▶ [Collected data]:
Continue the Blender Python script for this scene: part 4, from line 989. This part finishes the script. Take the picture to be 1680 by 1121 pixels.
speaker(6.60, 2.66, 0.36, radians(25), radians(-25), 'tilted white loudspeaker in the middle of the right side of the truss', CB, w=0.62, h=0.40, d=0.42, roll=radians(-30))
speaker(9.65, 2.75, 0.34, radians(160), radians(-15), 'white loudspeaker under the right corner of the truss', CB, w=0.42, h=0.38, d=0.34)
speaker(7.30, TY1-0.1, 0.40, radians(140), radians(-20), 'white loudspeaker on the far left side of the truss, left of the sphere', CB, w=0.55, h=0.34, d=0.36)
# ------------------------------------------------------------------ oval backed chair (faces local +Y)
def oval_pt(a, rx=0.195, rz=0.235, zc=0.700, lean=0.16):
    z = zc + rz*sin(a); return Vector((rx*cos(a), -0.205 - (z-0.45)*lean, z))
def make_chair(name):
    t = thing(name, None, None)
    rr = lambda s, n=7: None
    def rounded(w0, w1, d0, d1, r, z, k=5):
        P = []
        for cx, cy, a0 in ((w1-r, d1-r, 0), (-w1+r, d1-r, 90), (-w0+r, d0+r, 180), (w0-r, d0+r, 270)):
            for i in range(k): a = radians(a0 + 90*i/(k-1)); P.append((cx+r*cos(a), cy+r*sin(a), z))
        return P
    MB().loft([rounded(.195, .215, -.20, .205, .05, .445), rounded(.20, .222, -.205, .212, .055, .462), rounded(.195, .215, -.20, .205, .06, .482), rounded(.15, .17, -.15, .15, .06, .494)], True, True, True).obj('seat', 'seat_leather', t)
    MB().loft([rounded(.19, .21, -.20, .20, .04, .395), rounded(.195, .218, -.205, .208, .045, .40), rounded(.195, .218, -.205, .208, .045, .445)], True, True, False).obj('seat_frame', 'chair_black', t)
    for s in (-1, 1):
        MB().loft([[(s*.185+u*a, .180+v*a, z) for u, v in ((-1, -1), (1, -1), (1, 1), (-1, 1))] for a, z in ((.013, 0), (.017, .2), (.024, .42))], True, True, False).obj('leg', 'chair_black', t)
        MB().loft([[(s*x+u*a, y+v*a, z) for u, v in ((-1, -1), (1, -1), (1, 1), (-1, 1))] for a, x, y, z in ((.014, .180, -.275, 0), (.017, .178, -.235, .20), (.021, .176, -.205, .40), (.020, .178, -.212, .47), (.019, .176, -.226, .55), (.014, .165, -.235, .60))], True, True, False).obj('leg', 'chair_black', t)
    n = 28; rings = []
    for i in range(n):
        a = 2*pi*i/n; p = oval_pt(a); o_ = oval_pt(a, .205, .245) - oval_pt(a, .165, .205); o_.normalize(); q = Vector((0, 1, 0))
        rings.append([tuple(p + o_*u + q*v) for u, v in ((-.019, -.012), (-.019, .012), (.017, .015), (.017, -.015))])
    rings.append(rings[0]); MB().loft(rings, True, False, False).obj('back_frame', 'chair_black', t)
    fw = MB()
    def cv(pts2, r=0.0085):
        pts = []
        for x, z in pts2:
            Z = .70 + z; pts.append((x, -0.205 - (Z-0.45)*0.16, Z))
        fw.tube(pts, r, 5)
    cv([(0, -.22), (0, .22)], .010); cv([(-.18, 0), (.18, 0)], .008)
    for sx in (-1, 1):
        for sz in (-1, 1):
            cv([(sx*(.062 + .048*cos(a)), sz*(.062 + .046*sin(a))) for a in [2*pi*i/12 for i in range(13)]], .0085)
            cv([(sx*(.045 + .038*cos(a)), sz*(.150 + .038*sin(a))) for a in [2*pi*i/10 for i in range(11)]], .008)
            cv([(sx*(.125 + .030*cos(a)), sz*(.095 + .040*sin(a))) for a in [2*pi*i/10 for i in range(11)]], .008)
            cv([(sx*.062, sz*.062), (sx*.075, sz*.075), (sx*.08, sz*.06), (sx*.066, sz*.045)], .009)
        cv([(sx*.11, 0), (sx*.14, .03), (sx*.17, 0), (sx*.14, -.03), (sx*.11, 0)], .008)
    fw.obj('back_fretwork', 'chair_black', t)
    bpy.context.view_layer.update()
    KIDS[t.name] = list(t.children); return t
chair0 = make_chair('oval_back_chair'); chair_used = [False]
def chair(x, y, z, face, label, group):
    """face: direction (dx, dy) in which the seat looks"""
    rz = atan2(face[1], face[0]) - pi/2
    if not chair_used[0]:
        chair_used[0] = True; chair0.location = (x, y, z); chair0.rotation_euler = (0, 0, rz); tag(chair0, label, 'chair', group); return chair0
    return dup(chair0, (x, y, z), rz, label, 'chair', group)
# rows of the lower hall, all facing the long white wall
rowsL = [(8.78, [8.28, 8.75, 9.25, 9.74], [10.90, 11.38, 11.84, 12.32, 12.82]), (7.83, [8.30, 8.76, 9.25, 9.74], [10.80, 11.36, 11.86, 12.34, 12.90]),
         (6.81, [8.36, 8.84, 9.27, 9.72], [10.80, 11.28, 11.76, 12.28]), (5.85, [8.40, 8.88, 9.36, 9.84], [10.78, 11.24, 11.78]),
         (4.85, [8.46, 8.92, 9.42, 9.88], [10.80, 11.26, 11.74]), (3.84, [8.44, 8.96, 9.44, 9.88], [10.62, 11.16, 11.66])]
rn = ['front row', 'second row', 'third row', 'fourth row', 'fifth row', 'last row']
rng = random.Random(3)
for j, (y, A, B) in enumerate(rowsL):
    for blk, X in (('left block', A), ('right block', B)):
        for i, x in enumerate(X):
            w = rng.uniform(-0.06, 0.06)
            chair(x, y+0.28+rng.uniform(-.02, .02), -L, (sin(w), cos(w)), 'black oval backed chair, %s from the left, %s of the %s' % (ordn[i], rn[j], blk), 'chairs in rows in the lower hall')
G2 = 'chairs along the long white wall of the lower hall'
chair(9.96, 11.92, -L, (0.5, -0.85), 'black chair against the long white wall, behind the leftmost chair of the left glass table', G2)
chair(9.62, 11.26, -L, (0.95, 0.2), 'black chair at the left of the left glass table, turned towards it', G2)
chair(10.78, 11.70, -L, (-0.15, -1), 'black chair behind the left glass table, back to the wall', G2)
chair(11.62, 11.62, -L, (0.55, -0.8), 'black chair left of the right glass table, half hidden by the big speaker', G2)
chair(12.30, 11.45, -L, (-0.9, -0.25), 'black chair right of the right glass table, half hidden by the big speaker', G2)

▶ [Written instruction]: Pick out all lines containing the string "from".

▶ [Response]:
Continue the Blender Python script for this scene: part 4, from line 989. This part finishes the script. Take the picture to be 1680 by 1121 pixels.
            chair(x, y+0.28+rng.uniform(-.02, .02), -L, (sin(w), cos(w)), 'black oval backed chair, %s from the left, %s of the %s' % (ordn[i], rn[j], blk), 'chairs in rows in the lower hall')